Sproloquiano, pontificano, raccomandano di valorizzare il talento dei giovani e poi, appena qualcuno vince qualcosa che non preveda un campo di calcio, una medaglia olimpica, una disciplina sportiva, la nostra stampa e tivù si girano dall’altra parte. Non si può nemmeno dire che chi dirige la gerarchia delle notizie non ami i vincitori, perché quelli di cui parlerò hanno vinto eccome. È proprio l’ambito dei premi che lascia indifferenti i soloni delle news, e qui sta il problema.
Nel giro di due giorni, fra il 23 e il 24 ottobre scorsi, alcuni musicisti italiani hanno vinto o sono arrivati fra i primissimi posti di concorsi internazionali fra i più difficili e prestigiosi al mondo. Giuseppe Gibboni, salernitano, a vent’anni ha vinto il primo premio assoluto del 56esimo concorso intitolato a Niccolò Paganini e che si tiene a Genova ogni triennio (un tempo era ogni anno). Ci sono poi due pianisti che hanno partecipato al Concorso Chopin che si svolge ogni cinque anni a Varsavia e alla cui finale accedono solo in sei. All’edizione di quest’anno, la diciottesima, partecipavano 160 strumentisti da tutto il mondo. L’italo-sloveno Alexander Gadjiev, 27enne nato a Gorizia, è arrivato secondo mentre Leonora Armellini, padovana, 29 anni, così talentuosa da essersi diplomata a soli 12 anni, è arrivata quinta.

SIA A PAGANINI che al Chopin le selezioni sono talmente severe che più di una volta il primo premio o altri della sestina non sono stati assegnati. Da quando esiste, nel 1927, il Chopin è stato vinto da un solo italiano, Maurizio Pollini nel 1960, mentre l’ultimo italiano a vincere il Paganini era stato Giovanni Angeleri, nel 1997, il primo Salvatore Accardo, nel 1958. Non è tutto, l’Accademia Bizantina, ensemble fondato a Ravenna nel 1983, ha vinto il Gramophone Classical Music Award come miglior formazione dell’anno. Per dare un’idea, in finale c’erano orchestre quali i Berliner Philharmoniker.

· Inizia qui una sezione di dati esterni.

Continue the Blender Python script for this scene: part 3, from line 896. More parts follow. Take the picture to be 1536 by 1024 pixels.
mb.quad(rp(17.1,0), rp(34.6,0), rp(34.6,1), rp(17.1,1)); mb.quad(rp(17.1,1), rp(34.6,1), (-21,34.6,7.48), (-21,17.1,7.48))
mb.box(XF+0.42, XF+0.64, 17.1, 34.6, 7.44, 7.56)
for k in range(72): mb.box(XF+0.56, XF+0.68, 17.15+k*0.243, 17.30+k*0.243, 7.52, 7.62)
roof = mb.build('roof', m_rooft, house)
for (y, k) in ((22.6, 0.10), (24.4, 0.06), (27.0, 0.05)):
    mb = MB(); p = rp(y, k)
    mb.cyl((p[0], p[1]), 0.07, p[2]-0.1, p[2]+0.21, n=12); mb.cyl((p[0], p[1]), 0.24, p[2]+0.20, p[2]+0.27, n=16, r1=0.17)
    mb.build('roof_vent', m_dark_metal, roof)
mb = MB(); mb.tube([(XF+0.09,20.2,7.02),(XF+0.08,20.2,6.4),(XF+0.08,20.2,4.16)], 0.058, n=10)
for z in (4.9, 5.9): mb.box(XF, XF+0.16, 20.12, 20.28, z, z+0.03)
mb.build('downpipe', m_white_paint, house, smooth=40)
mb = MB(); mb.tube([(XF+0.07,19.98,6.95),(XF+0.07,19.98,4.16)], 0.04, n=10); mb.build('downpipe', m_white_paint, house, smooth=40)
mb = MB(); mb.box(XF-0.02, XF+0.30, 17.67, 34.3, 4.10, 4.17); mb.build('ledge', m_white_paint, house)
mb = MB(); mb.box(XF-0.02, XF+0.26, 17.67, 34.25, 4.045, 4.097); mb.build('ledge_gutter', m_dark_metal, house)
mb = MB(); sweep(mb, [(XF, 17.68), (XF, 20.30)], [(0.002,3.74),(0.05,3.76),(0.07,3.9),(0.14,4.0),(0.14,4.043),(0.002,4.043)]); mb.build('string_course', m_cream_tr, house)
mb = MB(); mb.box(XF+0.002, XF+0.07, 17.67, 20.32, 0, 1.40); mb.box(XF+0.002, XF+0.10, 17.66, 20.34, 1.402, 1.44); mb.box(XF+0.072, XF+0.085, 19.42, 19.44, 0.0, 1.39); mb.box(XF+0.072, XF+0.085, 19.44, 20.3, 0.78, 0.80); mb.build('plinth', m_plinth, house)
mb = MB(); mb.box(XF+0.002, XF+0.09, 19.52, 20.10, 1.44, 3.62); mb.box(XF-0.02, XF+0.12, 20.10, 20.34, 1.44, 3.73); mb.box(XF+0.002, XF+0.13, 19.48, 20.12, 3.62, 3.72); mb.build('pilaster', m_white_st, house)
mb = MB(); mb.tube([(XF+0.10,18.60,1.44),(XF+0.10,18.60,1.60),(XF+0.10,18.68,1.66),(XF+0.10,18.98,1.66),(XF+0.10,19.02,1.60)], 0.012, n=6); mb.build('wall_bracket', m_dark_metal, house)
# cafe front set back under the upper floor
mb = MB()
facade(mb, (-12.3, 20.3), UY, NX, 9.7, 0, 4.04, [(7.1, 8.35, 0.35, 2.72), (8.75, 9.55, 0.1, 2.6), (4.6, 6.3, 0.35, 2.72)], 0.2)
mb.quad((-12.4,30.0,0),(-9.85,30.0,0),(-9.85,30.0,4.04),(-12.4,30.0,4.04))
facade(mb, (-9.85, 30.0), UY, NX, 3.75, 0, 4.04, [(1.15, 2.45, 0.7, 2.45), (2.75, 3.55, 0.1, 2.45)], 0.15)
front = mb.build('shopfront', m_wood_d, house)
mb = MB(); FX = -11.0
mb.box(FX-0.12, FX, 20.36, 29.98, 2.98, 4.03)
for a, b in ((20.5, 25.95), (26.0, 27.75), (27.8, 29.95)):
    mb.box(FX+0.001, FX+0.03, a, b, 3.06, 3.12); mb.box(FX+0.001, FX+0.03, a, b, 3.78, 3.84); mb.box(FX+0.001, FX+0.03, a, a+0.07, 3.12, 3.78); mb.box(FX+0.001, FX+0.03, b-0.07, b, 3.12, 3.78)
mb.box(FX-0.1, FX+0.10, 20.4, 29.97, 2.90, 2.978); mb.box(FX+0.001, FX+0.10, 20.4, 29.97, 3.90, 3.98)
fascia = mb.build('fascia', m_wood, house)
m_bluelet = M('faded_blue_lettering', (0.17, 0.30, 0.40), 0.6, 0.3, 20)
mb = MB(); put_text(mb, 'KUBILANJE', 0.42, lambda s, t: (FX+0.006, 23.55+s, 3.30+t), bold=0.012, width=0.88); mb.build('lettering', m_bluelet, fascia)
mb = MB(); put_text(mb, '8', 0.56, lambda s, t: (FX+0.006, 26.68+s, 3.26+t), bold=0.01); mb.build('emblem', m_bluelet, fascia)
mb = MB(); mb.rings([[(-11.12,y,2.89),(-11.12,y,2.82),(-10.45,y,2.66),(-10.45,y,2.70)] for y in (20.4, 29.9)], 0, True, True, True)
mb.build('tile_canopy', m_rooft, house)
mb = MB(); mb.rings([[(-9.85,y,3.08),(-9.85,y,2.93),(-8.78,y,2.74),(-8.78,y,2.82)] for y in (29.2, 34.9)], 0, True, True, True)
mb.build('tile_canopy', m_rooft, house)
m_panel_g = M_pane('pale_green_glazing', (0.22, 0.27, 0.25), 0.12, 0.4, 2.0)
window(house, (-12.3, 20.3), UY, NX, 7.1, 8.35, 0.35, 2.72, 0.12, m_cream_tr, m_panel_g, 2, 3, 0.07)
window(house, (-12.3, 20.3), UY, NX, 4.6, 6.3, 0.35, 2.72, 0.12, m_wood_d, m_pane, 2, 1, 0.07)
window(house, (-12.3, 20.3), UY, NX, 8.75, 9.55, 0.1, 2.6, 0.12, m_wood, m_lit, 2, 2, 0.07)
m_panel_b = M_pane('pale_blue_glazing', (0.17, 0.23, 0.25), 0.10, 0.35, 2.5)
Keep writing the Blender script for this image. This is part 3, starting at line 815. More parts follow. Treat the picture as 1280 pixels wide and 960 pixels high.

Per tutta l’estate abbiamo celebrato i campioni dell’Europa calcistica, seguito con dirette quotidiane gli atleti olimpionici a paralimpionici, gioito per il vincitore infangato della Parigi-Roubaix, per la vittoria ai campionati europei femminili e maschili di pallavolo, per la medaglia d’oro ai mondiali di ginnastica artistica. Tutto ciò va benissimo. Ma perché, perché ignorare del tutto i suddetti musicisti? Faccio ipotesi. Uno: a direttori e caporedattori non importa nulla della musica classica perché non ne capiscono nulla.

DUE: SI ACCORGONO che la classica esiste solo quando si gira uno sdolcinato sceneggiato televisivo ambientato in conservatorio, tranne poi dimenticarsi del duro lavoro quotidiano che significa ore e ore di esercizio, denaro per acquistare costosi strumenti, spazi adeguati dove studiare. Tre: in fondo la pensano come quello sciagurato ministro che diceva che con la cultura non si mangia. Quattro: sono distratti e superficiali. Cinque: vanno dove l’onda della moda comanda.
Danilo Rossi, prima viola e solista dell’orchestra del teatro alla Scala, indignato da tanta disattenzione, ha scritto al Corsera per segnalare la colpevole dimenticanza. Silenzio. Siccome non è tipo da lasciar perdere, ha scritto anche al capo dello Stato suggerendo che non sarebbe una cattiva idea invitare al Quirinale anche questi musicisti, così come è stato fatto con gli atleti. Si attende risposta. E magari qualche concerto, o intervista, o servizio che faccia sapere alla festante nazione che cosa significa arrivare fin lì, che ogni tanto siamo primi al mondo anche nella musica classica e che nella vita non esiste solo il pallone, per fortuna.